The evening belongs to the two butlers Bruce (Blake Hammond) and Eric (Scott Robertson) in the service of Maestro Vito De Angelis (Douglas Sills) and diva Raquel De Angelis (Renee Fleming – making her Broadway debut).  They look alike and share sentences like a long time married couple.

They move the furniture and props about in the gilded penthouse apartment designed by Derek McLane.  They sing some sections of arias during the set changes.  They play four handed piano during the second act while singing “Makin’ Whoopee!”   You just might miss this highlight if you escape after the first act as many in the audience did the night I saw this travesty.  They are the stars of this show.

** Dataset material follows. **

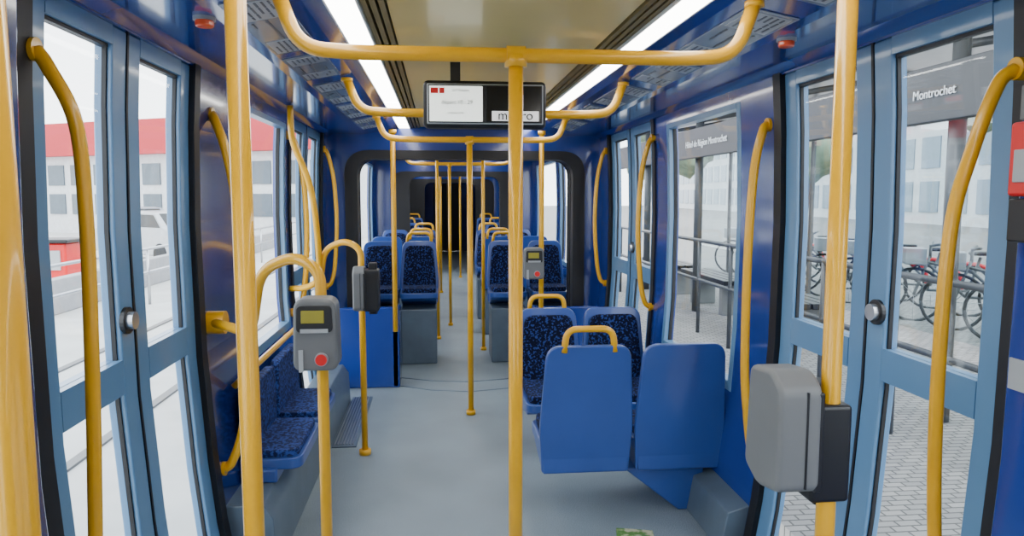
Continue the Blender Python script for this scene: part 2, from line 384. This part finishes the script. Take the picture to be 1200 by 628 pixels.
def text(name,body,size,loc,rot,m,ext=.003,al='CENTER'):
    cu=bpy.data.curves.new(name,'FONT'); cu.body=body; cu.size=size; cu.extrude=ext; cu.align_x=al; cu.materials.append(m)
    o=bpy.data.objects.new(name,cu); SC.collection.objects.link(o); o.location=loc; o.rotation_euler=rot
    bpy.context.view_layer.update()
    dg=bpy.context.evaluated_depsgraph_get(); me=bpy.data.meshes.new_from_object(o.evaluated_get(dg)); me.transform(o.matrix_world)
    bpy.data.objects.remove(o); n=bpy.data.objects.new(name,me); SC.collection.objects.link(n); return n
RX=math.radians(90)
ts=[text('screen_caption','me  ro',.052,(.31,2.959,1.808),(RX,0,0),DARK),text('screen_caption_t','t',.06,(.325,2.958,1.806),(RX,0,0),RED),
 text('screen_clock','départ 10 : 29',.022,(.075,2.960,1.868),(RX,0,0),DARK,.001),text('screen_title','IUT Feyssine',.013,(.09,2.960,1.918),(RX,0,0),DARK,.001),text('screen_line','prochain arrêt',.011,(.07,2.960,1.83),(RX,0,0),DARK,.001)]
e=bpy.data.objects['information_display']
for q in ts: q.parent=e; q.matrix_parent_inverse=Matrix.Translation(-e.location)
# notices on fascias, lamps
def fz(h):
    pr=[(.545,2.065),(.60,2.04),(.80,2.00),(.84,1.995),(1.06,2.0)]
    for (a,b),(c,d) in zip(pr,pr[1:]):
        if h<=c: return b+(d-b)*(h-a)/(c-a)
    return 2.0
def fbox(V,F,s,y0,y1,h0,h1,t0,t1):
    k=len(V)
    for dz in (t0,t1):
        V+=[(C+s*h0,y0,fz(h0)-dz),(C+s*h1,y0,fz(h1)-dz),(C+s*h1,y1,fz(h1)-dz),(C+s*h0,y1,fz(h0)-dz)]
    F+=[tuple(i+k for i in q) for q in BF]
def notice(s,y0,y1,h0=.645,h1=.795,small=False):
    V=[];F=[]; fbox(V,F,s,y0,y1,h0,h1,.001,.004); a=frompy('board',V,F,PBOARD)
    V=[];F=[]
    V2=[];F2=[]
    L=y1-y0
    fbox(V2,F2,s,y0+.02,y0+L*.30,h0+.012,h1-.012,.004,.0055)
    fbox(V2,F2,s,y0+L*.70,y1-.02,h0+.012,h1-.012,.004,.0055)
    b=frompy('white_field',V2,F2,PWHITE)
    rows=6 if not small else 3
    for (ya,yb,rr) in ((y0+.03,y0+L*.28,rows),(y0+L*.72,y1-.03,rows),(y0+L*.34,y0+L*.66,2)):
        for r in range(rr):
            h=h0+.03+r*(h1-h0-.06)/max(1,rr-1); y=ya
            while y<yb-.01:
                l=random.uniform(.02,.06)
                if random.random()<.7: fbox(V,F,s,y,min(y+l,yb),h-.0028,h+.0028,.0055,.007)
                y+=l+.01
    fbox(V,F,s,y0+L*.33,y0+L*.67,(h0+h1)/2-.003,(h0+h1)/2+.003,.0055,.0075)
    c=frompy('print_lines',V,F,PINK)
    group('route_map_notice',[a,b,c])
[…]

In reality the star should be Ms. Fleming.   She tries valiantly.  Looking lovely as always.  But she is out of her element here.  Her acting isn’t exactly believable and her comic timing weak.  Her singing glorious.  The meaty part of a demanding diva doesn’t fit her as well as the period gloves she wears complementing her 1950’s outfits designed by Michael Krass.  She is too sweet.  Too nice.

And speaking of costumes – when she is supposed to be Mimi in La Boheme why does she appear looking like Carmen?

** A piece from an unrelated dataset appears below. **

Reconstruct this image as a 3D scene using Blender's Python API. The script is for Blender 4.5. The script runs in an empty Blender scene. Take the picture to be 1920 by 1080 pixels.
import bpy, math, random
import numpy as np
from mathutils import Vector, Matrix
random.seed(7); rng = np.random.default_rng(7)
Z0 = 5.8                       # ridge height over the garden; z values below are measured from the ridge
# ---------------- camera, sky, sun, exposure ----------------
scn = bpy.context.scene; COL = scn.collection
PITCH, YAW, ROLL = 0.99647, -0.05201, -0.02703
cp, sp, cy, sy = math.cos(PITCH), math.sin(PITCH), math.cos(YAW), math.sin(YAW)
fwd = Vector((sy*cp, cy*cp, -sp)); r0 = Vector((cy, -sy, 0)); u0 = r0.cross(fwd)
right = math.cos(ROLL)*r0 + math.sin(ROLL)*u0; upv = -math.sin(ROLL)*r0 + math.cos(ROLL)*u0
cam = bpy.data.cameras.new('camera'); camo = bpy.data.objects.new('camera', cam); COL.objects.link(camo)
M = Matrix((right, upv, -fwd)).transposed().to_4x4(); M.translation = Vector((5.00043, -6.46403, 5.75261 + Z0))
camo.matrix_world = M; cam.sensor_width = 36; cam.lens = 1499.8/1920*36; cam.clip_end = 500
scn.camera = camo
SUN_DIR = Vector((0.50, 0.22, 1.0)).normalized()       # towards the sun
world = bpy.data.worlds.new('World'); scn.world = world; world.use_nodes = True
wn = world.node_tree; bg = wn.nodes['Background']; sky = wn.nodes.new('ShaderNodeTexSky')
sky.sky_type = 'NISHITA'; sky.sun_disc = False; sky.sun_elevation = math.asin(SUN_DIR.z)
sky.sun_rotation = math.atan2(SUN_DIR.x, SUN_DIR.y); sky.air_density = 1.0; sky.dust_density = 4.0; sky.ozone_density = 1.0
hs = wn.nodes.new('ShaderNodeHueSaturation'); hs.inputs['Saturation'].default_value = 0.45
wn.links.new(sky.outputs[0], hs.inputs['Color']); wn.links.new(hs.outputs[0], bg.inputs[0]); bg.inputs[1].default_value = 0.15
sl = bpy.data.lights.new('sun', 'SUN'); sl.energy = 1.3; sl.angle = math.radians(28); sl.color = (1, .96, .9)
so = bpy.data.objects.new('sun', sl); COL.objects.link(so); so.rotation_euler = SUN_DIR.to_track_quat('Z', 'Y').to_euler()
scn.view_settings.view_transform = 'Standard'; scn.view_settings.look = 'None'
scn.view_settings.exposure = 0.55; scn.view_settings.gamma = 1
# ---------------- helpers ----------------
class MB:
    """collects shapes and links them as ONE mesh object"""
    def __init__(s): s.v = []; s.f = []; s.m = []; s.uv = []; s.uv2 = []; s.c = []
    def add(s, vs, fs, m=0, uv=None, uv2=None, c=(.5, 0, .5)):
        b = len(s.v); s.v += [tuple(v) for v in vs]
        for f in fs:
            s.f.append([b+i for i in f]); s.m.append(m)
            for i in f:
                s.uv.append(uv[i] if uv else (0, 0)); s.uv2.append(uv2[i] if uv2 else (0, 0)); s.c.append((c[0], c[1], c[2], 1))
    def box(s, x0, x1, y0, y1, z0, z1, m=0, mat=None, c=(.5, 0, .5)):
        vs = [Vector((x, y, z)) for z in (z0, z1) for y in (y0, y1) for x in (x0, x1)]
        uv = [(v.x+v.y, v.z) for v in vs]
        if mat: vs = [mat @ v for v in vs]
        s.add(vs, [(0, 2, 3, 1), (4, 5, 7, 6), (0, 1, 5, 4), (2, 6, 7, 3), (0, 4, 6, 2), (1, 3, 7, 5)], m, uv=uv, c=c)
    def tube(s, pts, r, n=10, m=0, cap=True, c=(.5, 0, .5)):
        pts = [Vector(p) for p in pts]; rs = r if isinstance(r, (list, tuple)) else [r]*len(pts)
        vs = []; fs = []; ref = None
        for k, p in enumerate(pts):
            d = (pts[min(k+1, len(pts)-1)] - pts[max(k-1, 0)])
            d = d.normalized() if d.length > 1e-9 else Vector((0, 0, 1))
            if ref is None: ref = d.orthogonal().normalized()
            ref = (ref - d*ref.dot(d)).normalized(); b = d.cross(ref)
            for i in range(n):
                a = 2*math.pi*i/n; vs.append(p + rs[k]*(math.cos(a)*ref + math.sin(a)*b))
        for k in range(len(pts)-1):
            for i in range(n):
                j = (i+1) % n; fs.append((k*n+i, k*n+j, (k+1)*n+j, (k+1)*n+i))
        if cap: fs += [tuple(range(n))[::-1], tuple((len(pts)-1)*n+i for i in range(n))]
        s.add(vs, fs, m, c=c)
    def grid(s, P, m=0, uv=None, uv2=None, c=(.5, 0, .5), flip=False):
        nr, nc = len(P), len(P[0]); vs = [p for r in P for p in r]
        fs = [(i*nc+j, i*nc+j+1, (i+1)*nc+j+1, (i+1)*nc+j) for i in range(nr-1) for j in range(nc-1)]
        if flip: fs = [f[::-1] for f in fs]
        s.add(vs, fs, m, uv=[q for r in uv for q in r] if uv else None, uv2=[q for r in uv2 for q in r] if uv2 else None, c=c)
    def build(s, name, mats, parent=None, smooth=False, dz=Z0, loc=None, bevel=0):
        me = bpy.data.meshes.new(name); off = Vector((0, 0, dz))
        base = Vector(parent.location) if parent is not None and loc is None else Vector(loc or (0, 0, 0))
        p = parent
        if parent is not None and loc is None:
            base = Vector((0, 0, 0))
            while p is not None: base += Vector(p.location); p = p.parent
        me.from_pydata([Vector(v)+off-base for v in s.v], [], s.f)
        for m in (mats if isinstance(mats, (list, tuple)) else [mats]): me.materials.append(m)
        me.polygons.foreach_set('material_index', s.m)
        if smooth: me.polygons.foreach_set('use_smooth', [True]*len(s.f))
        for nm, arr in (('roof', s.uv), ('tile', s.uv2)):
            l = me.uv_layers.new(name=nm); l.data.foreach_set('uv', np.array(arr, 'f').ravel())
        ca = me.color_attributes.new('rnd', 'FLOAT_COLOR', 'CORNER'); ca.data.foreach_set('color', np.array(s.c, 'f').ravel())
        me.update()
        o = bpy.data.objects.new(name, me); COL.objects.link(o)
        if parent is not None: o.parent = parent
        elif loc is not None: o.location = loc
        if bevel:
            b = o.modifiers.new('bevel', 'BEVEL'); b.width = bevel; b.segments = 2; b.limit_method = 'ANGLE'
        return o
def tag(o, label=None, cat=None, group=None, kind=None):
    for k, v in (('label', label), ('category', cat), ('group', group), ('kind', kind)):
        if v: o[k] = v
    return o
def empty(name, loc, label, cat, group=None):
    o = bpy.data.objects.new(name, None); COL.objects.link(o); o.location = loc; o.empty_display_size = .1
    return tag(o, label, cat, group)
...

The charismatic and dashing Douglas Sills, cavorting in a variety of silk pajamas as Maestro, sports a Sid Caesar-like Italian accent mixing up words (i.e. spooky helper for ghost writer) that wears thin as he attempts to thwart his arch rival Leonard Bernstein and be the charming lothario to his newest collaborator.

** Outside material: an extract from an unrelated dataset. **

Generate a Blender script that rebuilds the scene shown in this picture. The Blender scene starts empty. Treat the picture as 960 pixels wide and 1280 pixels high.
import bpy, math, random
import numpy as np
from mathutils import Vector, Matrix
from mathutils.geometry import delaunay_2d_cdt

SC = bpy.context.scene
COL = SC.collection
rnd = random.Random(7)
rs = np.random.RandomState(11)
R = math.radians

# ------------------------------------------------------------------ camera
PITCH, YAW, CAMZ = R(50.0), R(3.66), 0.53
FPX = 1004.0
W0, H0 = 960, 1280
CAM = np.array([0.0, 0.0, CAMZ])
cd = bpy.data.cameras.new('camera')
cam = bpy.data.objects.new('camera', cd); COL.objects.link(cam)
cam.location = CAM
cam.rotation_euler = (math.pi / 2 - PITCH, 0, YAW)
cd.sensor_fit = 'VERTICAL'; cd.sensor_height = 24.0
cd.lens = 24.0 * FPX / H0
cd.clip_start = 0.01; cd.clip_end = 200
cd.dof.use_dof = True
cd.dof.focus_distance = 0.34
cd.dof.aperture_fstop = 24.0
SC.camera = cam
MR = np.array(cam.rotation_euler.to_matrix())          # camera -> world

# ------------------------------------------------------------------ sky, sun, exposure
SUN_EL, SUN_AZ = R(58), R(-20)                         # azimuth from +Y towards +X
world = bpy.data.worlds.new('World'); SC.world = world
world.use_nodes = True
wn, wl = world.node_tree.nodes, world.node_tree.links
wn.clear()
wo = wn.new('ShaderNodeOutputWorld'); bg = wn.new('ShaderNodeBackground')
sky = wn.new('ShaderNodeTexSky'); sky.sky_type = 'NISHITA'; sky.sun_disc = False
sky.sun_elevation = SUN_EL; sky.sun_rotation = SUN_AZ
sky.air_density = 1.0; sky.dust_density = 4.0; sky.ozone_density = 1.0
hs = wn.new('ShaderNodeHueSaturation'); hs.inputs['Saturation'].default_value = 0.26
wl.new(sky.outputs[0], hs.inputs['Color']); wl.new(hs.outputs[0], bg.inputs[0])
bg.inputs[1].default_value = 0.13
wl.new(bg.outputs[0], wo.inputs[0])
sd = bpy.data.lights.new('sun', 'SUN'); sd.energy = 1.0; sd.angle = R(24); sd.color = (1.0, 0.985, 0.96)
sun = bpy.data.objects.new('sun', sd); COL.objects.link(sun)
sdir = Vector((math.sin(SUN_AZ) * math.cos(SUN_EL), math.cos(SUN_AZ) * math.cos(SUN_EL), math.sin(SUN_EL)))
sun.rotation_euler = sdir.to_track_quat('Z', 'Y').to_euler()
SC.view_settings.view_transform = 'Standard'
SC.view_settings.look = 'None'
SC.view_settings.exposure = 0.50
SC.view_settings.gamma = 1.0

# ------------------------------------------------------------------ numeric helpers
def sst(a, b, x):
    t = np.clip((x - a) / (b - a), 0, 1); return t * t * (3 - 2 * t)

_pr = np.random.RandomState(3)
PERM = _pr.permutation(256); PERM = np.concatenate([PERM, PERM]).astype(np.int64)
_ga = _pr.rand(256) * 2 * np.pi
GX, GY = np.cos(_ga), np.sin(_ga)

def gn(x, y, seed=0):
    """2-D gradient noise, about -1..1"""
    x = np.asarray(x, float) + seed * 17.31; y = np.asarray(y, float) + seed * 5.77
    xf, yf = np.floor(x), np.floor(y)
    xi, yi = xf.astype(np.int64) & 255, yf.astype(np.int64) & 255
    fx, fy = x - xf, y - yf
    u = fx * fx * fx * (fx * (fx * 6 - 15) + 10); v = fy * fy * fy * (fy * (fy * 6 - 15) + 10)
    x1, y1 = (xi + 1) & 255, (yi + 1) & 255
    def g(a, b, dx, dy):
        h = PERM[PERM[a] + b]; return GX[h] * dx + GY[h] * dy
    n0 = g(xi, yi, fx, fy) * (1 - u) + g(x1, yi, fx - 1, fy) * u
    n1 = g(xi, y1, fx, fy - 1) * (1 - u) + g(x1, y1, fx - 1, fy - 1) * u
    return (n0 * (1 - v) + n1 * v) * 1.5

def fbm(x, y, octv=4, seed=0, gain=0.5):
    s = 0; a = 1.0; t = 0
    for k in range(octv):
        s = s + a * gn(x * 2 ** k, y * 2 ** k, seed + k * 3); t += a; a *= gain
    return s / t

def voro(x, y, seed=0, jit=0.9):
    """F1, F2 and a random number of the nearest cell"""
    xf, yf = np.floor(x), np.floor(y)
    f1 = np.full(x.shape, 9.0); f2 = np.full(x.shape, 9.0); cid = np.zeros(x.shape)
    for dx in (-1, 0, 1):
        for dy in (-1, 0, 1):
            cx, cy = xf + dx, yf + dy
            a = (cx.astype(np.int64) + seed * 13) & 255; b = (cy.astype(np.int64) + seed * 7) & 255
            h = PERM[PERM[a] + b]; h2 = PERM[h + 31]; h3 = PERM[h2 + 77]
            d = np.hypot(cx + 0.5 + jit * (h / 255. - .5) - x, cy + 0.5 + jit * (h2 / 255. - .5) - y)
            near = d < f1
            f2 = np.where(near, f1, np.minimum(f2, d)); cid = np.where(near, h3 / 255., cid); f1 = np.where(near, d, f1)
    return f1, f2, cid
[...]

Maestro has taken a huge advance ($50,000) that is already gone with the wind to write his memoir with the help of Robert Samson (a miscast Jerry O’Connell) when his wife returns unexpectedly from a failed European tour.   Theirs is a one-upmanship relationship and you half expect them to go into “Anything You Can Do I Can Do Better.”  Diva decides to write her own memoir in retaliation.  When Robert is fired and replaced with Iris Peabody (a miscast Anna Chlumsky in a part that Judy Holliday would have been perfect).  Diva hires Robert.  Both writers move in and you know where all this is going…

Unfortunately it’s down the drain.  Diva has a dog that she sometimes carries around.  Puccini is its name and Trixie last appeared in BULLETS OVER BROADWAY.  Give the dog a break and cast her in a hit.

This production reminded me of a summer stock company of yore that did quasi-comedies and brought in a famous star to headline for the week of performances.  Perhaps one day Charles Busch will star as Raquel de Angelis in Fort Lauderdale.  Now that would be a real diva in action!

NOTE:  The curtain call was the funniest sequence in the entire show.  But a little too late to save the day.